Within Visual Studio's ANALYZE menu, we can execute the Run Code Analysis on Solution menu item. The analysis starts immediately for the entire solution currently opened. If anything is perfect, we will see within the Code Analysis window, the statement No Code Analysis issues were detected, otherwise a lot of warning messages will explain what we did wrong in our coding, as shown in the following screenshot.

Please note that static analysis is not an absolute truth. We can choose which kind of analysis checks to do on a project basis. Indeed, when choosing which analysis to activate or not, we could activate checks that for other software architects are irrelevant or the opposite, or we can enable a more or less verbose analysis checklist, depending on the project being analyzed:

The Code Analysis window, showing a possible issue with related description

The code analysis configuration is available in the last tab of the project properties window.

The code analysis configuration pane

Here, we have the ability to trigger a code analysis on the project build, otherwise (by default) we can start the code analysis execution when we need it.

More importantly, here we can configure which Rule Set (list of code analysis rules) to use to produce analysis issues, with the ability to open such sets for inspection or editing.

The Rule Set editor

When opening a Rule Set for editing, we have the ability to enable or disable the rule execution and change rule behavior. Although the default configuration lets us produce a Warning when an analysis check fail happens, such warnings usually do not pop up for the developer and they do not prevent project compilation. Instead, we can configure an Error output in place of the warning. These errors stop project compilation and can be used to link (together with the analysis on build) code analysis to the TFS Continuous Integration. The combination of the two features is definitely useful for team membership.

Another interesting feature that helps you to develop good code is the code metric analysis against our solution/projects.

Different from classical static analysis, code metrics are indicators that help us to understand the overall quality of our code by executing mathematical analyses.

Typical examples are the number of code lines, the number of inheritance levels, and other statistical values like the Cyclomatic Complexity.

Within Visual Studio 2013, we have the ability to execute a Code Metric analysis, accessed by the usual menu root ANALYZE. Here, we find the Calculate Code Metrics for solution menu item that will start the analysis immediately without any wizard or confirmation:

The Code Metrics Results window showing metric results

Within the Code Metrics Results window, we will see the results on a per project basis.

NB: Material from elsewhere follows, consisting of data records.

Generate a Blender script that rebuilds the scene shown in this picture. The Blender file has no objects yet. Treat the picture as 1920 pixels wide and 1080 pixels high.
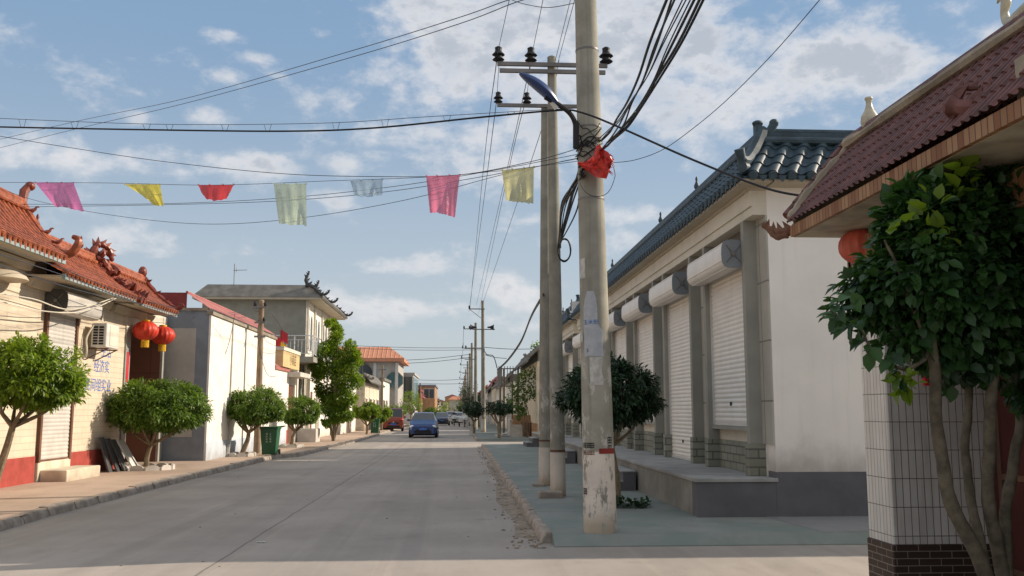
import bpy, math, random
import numpy as np
from mathutils import Vector, Matrix, noise as mnoise
random.seed(7); rng = np.random.default_rng(7)
scene = bpy.context.scene
COL = scene.collection
PI = math.pi
R = math.radians
# ------------------------------------------------------------------ camera survey (metres; street runs along +Y)
FPX = 1750.0; TH = R(7.49); PS = R(3.307); EYE = 1.6
F_ = Vector((math.sin(PS)*math.cos(TH), math.cos(PS)*math.cos(TH), math.sin(TH)))
R_ = Vector((math.cos(PS), -math.sin(PS), 0)); U_ = R_.cross(F_)
def ray(px, py): return F_ + R_*((px-960)/FPX) + U_*(-(py-540)/FPX)
def P(px, py, Y):
    r = ray(px, py); k = Y/r.y; return Vector((r.x*k, Y, EYE+r.z*k))
def PX(px, py, X):
    r = ray(px, py); k = X/r.x; return Vector((X, r.y*k, EYE+r.z*k))
# ------------------------------------------------------------------ mesh helpers
class MB:
    def __init__(s): s.v = []; s.f = []; s.mi = []; s.m = 0
    def add(s, vs, fs):
        o = len(s.v); s.v += [tuple(v) for v in vs]; s.f += [tuple(i+o for i in f) for f in fs]; s.mi += [s.m]*len(fs); return s
    def box(s, x0, x1, y0, y1, z0, z1):
        vs = [(x0,y0,z0),(x1,y0,z0),(x1,y1,z0),(x0,y1,z0),(x0,y0,z1),(x1,y0,z1),(x1,y1,z1),(x0,y1,z1)]
        return s.add(vs, [(0,3,2,1),(4,5,6,7),(0,1,5,4),(1,2,6,5),(2,3,7,6),(3,0,4,7)])
    def bbox(s, x0, x1, y0, y1, z0, z1, b=.01):   # box with chamfered vertical + top edges
        pts = [(x0+b,y0),(x1-b,y0),(x1,y0+b),(x1,y1-b),(x1-b,y1),(x0+b,y1),(x0,y1-b),(x0,y0+b)]
        cx, cy = (x0+x1)/2, (y0+y1)/2
        ins = [(x+(b if x<cx else -b), y+(b if y<cy else -b)) for x,y in pts]
        vs = [(x,y,z0) for x,y in pts]+[(x,y,z1-b) for x,y in pts]+[(x,y,z1) for x,y in ins]
        fs = [(i,(i+1)%8,8+(i+1)%8,8+i) for i in range(8)]+[(8+i,8+(i+1)%8,16+(i+1)%8,16+i) for i in range(8)]
        fs += [tuple(range(7,-1,-1)), tuple(range(16,24))]
        return s.add(vs, fs)
    def prism(s, pts, d):      # closed planar polygon extruded by vector d
        n = len(pts); d = Vector(d); a = [Vector(p) for p in pts]
        return s.add(a+[p+d for p in a], [tuple(range(n-1,-1,-1)), tuple(range(n,2*n))]+[(i,(i+1)%n,n+(i+1)%n,n+i) for i in range(n)])
    def tube(s, pts, r, n=8, cap=True):
        pts = [Vector(p) for p in pts]; rs = r if isinstance(r,(list,tuple)) else [r]*len(pts)
        vs = []; prev = None
        for i,p in enumerate(pts):
            t = (pts[min(i+1,len(pts)-1)]-pts[max(i-1,0)]);
            if t.length < 1e-9: t = Vector((0,0,1))
            t.normalize()
            if prev is None:
                a = Vector((0,0,1)) if abs(t.z)<.9 else Vector((1,0,0)); u = t.cross(a).normalized()
            else:
                u = prev - t*prev.dot(t); u = u.normalized() if u.length>1e-6 else t.cross(Vector((1,0,0))).normalized()
            prev = u; w = t.cross(u)
            for k in range(n):
                an = 2*PI*k/n; vs.append(p+(u*math.cos(an)+w*math.sin(an))*rs[i])
        fs = [(i*n+k, i*n+(k+1)%n, (i+1)*n+(k+1)%n, (i+1)*n+k) for i in range(len(pts)-1) for k in range(n)]
        if cap: fs += [tuple(range(n-1,-1,-1)), tuple(range((len(pts)-1)*n, len(pts)*n))]
        return s.add(vs, fs)
    def lathe(s, prof, c=(0,0,0), n=16, sx=1, sy=1, axis='z'):
        vs = []
        for r,z in prof:
            for k in range(n):
                a = 2*PI*k/n; x,y,zz = r*math.cos(a)*sx, r*math.sin(a)*sy, z
                if axis=='x': x,y,zz = zz,x,y
                if axis=='y': x,y,zz = x,zz,y
                vs.append((c[0]+x,c[1]+y,c[2]+zz))
        fs = [(i*n+k, i*n+(k+1)%n, (i+1)*n+(k+1)%n, (i+1)*n+k) for i in range(len(prof)-1) for k in range(n)]
        fs += [tuple(range(n-1,-1,-1)), tuple(range((len(prof)-1)*n, len(prof)*n))]
        return s.add(vs, fs)
    def ball(s, c, rx, ry=None, rz=None, n=12, m=8, jit=0):
        ry = ry or rx; rz = rz or rx; prof = [(math.sin(PI*i/m)+1e-4, -math.cos(PI*i/m)) for i in range(m+1)]
        o = len(s.v); s.lathe(prof, (0,0,0), n)
        for i in range(o, len(s.v)):
            x,y,z = s.v[i]; q = 1+(random.uniform(-jit,jit) if jit else 0)
            s.v[i] = (c[0]+x*rx*q, c[1]+y*ry*q, c[2]+z*rz*q)
        return s
    def sheet(s, grid):        # grid[i][j] points
        n = len(grid); m = len(grid[0])
        return s.add([p for row in grid for p in row], [(i*m+j,(i+1)*m+j,(i+1)*m+j+1,i*m+j+1) for i in range(n-1) for j in range(m-1)])
    def build(s, name, mats, parent=None, smooth=False, loc=None):
        base = Vector(loc) if loc is not None else (wloc(parent) if parent else Vector((0,0,0)))
        me = bpy.data.meshes.new(name)
        me.from_pydata([tuple(Vector(v)-base) for v in s.v], [], s.f)
        for m in (mats if isinstance(mats,(list,tuple)) else [mats]): me.materials.append(m)
        if any(s.mi): me.polygons.foreach_set('material_index', s.mi)
        if smooth:
            me.polygons.foreach_set('use_smooth', [True]*len(me.polygons))
            if smooth != 2: me.set_sharp_from_angle(angle=R(42))
        me.update()
        o = bpy.data.objects.new(name, me); COL.objects.link(o)
        if parent: o.parent = parent; o.location = base - wloc(parent)
        else: o.location = base
        return o
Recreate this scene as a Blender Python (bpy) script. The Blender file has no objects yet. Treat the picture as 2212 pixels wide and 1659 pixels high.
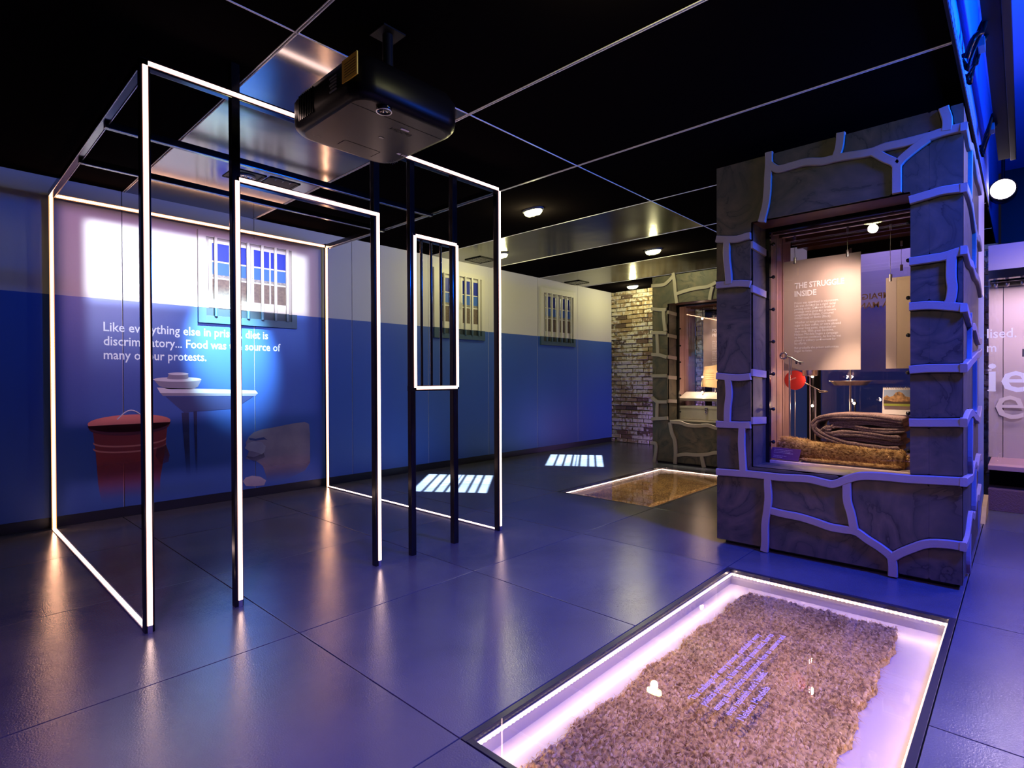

The complete explanation of the metrics analyzed, as shown in the preceding screenshot, is available through the MSDN website:

https://msdn.microsoft.com/en-us/library/bb385914.aspx

Although such indicators are useful to give numeric details on our software, never try to keep such indicators to their best value, because such a practice is something that can bring a lot of trouble. Indeed, well reviewed software regarding metrics could bring you a poorly designed and poorly performing application. Take such indicators as they actually are. They are useful indicators that can give a potential representation of our job, and give developers like us the time to rethink our application's behavior. The time to rethink, could bring about better software and not by trying to reach 100 in the Maintainability Index.

Another useful tip is regarding the Lines of Code indicator. Thirty years ago, the number of lines of code was a measure of working effort (such analysis is called SLOC). Today, writing so many lines of code means creating something difficult to maintain and often means we have simply wasted time in developing useless things.

Please note that when we extremely decouple our code with a C# interface per class, if such decoupling does not bring real benefits in future maintenance, this will actually only bring more overall work, in the present and in the future. The key to success is writing the right number of source lines without creating useless components, supporting future needs without predisposing features that we already know we don't need. Always compare your software module results regarding code metrics in order to keep a matrix index history.

For instance, if we develop a business library of thousands of lines of code, that is fine, while if we find that a simple assembly responsible for a few functional tasks has a thousand lines of code, there is something wrong. The question we should ask ourselves is how can my logging library be so verbose, compared to my business one?

An interesting metric is the Depth of Inheritance, also visible in the preceding screenshot. When using polymorphic behavior, a high level of inheritance could cause difficulty in maintaining and using code.